さて、その最終作、1/3近くまでは、最初の方でどこかの国に出張したラーソンがテロ事件に遭遇するエピソードは入るものの、銀行強盗事件の裁判とポルノ映画監督殺害事件が中心です。その後、テロリストの視点から描かれる部分をところどころに加えながら、来訪したアメリカ上院議員の暗殺計画をめぐる攻防が始まります。
ベックたちの暗殺阻止計画は、ごく早い段階で見当がつきましたが、その後起こる展開には驚かされます。ラストの緊迫感が今ひとつとも思えましたが、充分楽しめる作品でした。


No.1147 7点 砕かれた夜
フィリップ・カー
(2019/12/29 08:39登録)
カーといっても KERR ですから、密室の巨匠とは綴りだけでなく、おそらく発音も違うはずです。
作者初期のグンター・シリーズ3部作の第2作ですが、本作では、彼は刑事警察総監からの要請(「きみにはあまり選択の余地がなさそうだ」と言われて)で、警察に警部として一時復帰し、部下の刑事たちを指揮して、少女連続殺人事件の捜査に当たります。そんなプロットですから、ジャンルとしては警察小説としました。しかし、私立探偵になった者が一時的に警察官に戻るなんて、戦争の準備を着々と整えつつあったヒトラー政権下のドイツという特殊状況でも、あり得るんでしょうか。
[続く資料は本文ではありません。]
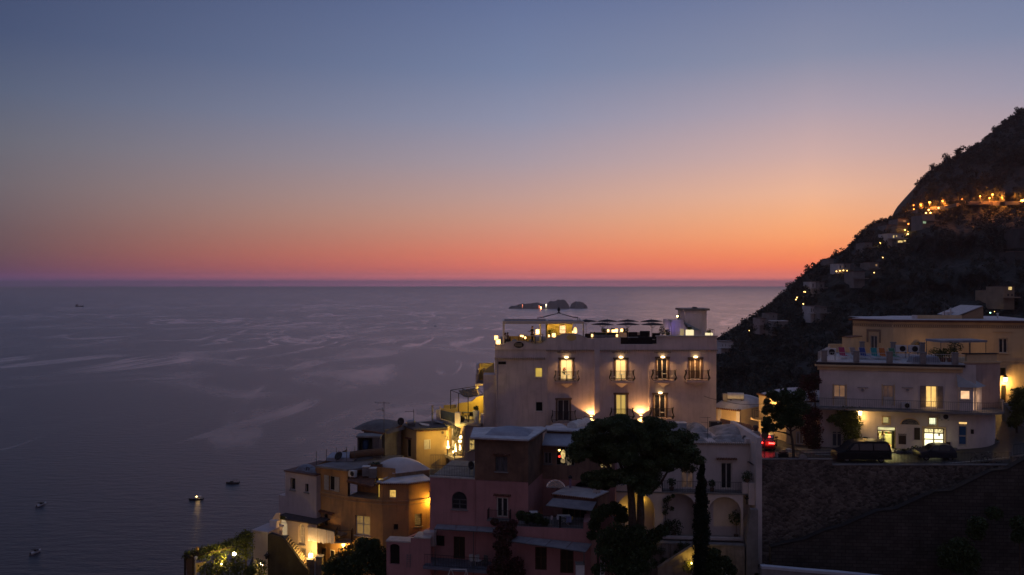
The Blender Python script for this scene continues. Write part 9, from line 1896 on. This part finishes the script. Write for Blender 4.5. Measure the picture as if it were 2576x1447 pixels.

その点を除けば、1938年ベルリンの情勢がリアルに描かれていて、迫力があります。と言っても、当時のドイツ史については細かいことはほとんど知らないのですが。ただ殺人事件真相と史実のユダヤ人迫害との絡め方には、少々疑問も感じました。


No.1146 5点 聖者の行進 伊集院大介のクリスマス
栗本薫
(2019/12/23 23:22登録)
ジャンルを何にしようか困った作品でした。伊集院大介シリーズの1冊ということでまず思い浮かぶ本格派としては、あまりに弱いのです。最後の真相解説は、読者にも示されていた伏線を基にした推理にはなっていず、今まで実はこんな調査をやっていたということが説明されるだけです。
というわけで、こんな考え方もありかなと思った社会派という分類ですが、反対される方も多いと思います。
もちろん松本清張のような企業や官僚組織の腐敗等にメスを入れていくという意味の社会派では全くありません。小さなレズ・バーの経営者である藤島樹の一人称形式で語られる本作は、彼女―いや、本人にしてみれば「彼」と呼んでもらいたいかもしれませんが、樹の生き方や、事件の舞台となるゲイバーの思い出などを語るのが主体となっていると言っていいほどです。そのようなバブル時代の同性愛社会を描いた作品という意味で。